Nostalgia is a hell of a drug. With the remake of "Ghostbusters" releasing this week, I think now is a good time to discuss another phenomena dealing with nostalgia and horror: creepy-pastas. Creepy-pasta is the catch all term given to horror stories created and circulated on the internet. Spoiler alert: I don’t like them. “Oh, but Christian,” you interject ”you just don’t like scary stories.” That’s true. I don’t. I’m a scared little baby. However, I dislike creepy-pastas for a different reason.
Horror as a genre tends to riff on actual society wide fears, turning abstract, often subconscious concerns into immediate, personal, threats. For example, zombie movies are based on the fear that something (racism, consumerism, or a national disaster) is all it takes to reduce humanity to a primitive, shambling horde that recognizes no morality higher than instinct and base survival.

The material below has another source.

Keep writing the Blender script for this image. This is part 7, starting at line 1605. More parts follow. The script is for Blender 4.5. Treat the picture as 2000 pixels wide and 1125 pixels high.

Slasher movies play on both fears of the mentally ill, our feelings of vulnerably, despite the numerous innovations of modern security systems, and our fears that breaking social taboos have somehow have almost cosmic consequences. Even other popular internet horror media does this.

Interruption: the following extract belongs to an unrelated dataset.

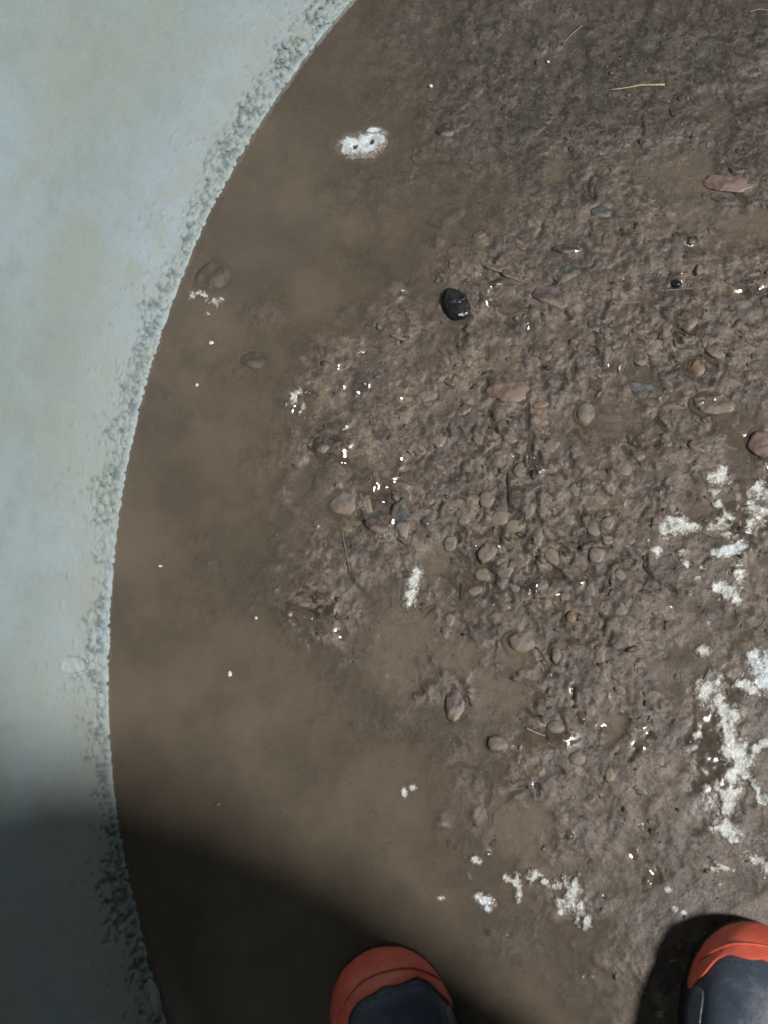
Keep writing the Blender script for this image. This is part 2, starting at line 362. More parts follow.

The web series Don’t Hug Me I’m Scared uses elements of puppet horror (think a scary version of Sesame Street) to dramatize the faulty messages we give to children when we clumsily, or narrowly, teach children abstract concepts like love, thinking creatively, time, and mortality. For example, the clock teacher in the time episode brushes off the idea of the passage of time causing an old man to die by distracting the puppet children with new technology the passage of time has allowed us to create. He adopts a similar nonchalant attitude when the children themselves die of rapid aging. Good horror is both frighting and meaningful.

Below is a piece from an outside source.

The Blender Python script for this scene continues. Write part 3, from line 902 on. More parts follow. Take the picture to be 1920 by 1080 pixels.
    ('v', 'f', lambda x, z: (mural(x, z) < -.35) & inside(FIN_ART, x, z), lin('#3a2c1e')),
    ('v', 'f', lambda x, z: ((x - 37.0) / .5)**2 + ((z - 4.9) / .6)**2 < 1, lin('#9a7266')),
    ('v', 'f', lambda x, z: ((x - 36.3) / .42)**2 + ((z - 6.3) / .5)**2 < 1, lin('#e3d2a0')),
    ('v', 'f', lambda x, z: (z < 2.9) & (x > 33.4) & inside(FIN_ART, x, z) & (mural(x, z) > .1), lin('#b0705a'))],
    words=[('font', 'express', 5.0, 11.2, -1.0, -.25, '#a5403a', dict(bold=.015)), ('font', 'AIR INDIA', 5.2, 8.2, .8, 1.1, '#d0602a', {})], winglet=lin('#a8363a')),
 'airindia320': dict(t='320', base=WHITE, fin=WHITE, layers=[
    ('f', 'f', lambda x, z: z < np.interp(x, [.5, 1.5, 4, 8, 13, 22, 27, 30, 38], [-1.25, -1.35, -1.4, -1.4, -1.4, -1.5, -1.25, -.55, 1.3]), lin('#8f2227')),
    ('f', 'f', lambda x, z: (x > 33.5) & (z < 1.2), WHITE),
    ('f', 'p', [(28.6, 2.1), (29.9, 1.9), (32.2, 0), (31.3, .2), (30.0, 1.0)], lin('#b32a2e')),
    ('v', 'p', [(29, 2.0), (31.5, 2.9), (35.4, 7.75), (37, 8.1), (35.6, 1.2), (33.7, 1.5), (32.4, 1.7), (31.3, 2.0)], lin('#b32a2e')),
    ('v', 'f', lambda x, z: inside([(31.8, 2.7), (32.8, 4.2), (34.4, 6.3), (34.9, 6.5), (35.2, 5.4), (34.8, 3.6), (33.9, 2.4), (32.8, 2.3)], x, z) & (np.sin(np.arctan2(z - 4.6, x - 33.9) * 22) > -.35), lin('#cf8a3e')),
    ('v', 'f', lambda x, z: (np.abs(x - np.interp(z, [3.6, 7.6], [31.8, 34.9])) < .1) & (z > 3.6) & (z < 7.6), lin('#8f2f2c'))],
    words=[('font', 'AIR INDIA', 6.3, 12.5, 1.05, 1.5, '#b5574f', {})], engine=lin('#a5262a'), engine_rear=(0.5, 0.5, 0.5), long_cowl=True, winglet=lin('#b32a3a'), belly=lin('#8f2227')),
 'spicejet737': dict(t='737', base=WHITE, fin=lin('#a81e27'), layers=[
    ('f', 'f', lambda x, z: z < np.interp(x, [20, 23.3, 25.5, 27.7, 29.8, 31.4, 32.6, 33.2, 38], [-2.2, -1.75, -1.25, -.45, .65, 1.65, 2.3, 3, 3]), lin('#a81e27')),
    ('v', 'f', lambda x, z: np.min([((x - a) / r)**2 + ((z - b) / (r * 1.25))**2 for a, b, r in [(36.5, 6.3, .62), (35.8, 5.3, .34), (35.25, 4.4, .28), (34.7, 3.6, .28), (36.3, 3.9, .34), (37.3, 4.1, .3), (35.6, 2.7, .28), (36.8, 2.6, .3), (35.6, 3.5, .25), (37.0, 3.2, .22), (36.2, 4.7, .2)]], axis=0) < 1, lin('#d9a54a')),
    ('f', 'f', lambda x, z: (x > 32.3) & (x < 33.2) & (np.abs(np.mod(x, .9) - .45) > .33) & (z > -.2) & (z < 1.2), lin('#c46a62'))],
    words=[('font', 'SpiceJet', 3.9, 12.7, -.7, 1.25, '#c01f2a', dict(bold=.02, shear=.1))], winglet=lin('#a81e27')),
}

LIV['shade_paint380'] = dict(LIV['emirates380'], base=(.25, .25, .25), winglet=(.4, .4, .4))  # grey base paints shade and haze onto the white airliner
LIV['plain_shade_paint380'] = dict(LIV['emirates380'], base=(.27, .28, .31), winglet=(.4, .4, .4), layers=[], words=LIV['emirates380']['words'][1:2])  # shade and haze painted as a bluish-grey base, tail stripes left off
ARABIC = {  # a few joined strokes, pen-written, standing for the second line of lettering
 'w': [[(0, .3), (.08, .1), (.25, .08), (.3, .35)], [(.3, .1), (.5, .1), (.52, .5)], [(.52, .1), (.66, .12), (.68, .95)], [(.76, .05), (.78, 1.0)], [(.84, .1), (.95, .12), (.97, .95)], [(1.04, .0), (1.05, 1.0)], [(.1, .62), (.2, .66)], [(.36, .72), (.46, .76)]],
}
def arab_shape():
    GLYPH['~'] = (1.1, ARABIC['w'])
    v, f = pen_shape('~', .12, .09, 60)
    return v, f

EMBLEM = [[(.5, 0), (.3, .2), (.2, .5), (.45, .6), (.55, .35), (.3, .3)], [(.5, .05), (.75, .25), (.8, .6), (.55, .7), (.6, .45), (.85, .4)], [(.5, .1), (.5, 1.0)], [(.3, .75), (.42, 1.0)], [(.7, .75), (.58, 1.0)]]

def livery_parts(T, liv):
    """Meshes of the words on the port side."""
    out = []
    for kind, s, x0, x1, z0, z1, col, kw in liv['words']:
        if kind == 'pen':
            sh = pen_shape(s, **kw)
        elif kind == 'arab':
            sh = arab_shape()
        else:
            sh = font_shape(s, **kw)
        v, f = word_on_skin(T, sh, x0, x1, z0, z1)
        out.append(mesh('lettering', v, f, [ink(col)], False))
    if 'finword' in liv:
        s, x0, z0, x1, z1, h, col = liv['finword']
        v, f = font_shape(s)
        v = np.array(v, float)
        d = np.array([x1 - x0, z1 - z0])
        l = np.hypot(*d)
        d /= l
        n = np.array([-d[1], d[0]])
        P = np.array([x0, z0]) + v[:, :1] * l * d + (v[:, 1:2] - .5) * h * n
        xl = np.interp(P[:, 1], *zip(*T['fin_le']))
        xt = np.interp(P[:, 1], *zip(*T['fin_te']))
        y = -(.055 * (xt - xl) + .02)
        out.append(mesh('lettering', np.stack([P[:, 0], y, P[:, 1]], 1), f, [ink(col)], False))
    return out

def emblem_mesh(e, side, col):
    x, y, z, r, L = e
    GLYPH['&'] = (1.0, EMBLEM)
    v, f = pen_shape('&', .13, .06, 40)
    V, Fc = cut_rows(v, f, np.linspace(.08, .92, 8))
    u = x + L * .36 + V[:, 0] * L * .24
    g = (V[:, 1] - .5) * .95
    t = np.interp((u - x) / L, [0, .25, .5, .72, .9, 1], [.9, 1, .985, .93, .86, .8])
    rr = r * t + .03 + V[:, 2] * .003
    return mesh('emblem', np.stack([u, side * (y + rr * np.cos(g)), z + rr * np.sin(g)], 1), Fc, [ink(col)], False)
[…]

Creepy-pastas are neither, because they lean too hard on the familiar made uncanny trope and do nothing with it. You boot up your old copy of Sonic the Hedgehog, only to find Sonic is actually an ancient Japanese demon who feeds off of despair and drags children’s souls to hell. What. Or you ride Splash Mountain after midnight only to find that its somehow transformed into into a macabre spectacle of anamatronics acting out murder that leads to a possible secret graveyard of dead children behind the famous drop. What.
Or your watching a development episode of Spongebob, only for it to contain photos of child murder secretly spliced into the film reel that no one can or really seems to bother to investigate how they got there. What!? The main conceit of these type of creepy-pastas seems to be "Hey the things you thought were scary as a kid? They’re actually waaaaay more scary now. They’ll literally kill you!” So to bring this full circle, all these stories are variations on the threat of the Stay-Puff Marshmallow Man, a figure of your childhood suddenly turned demonic.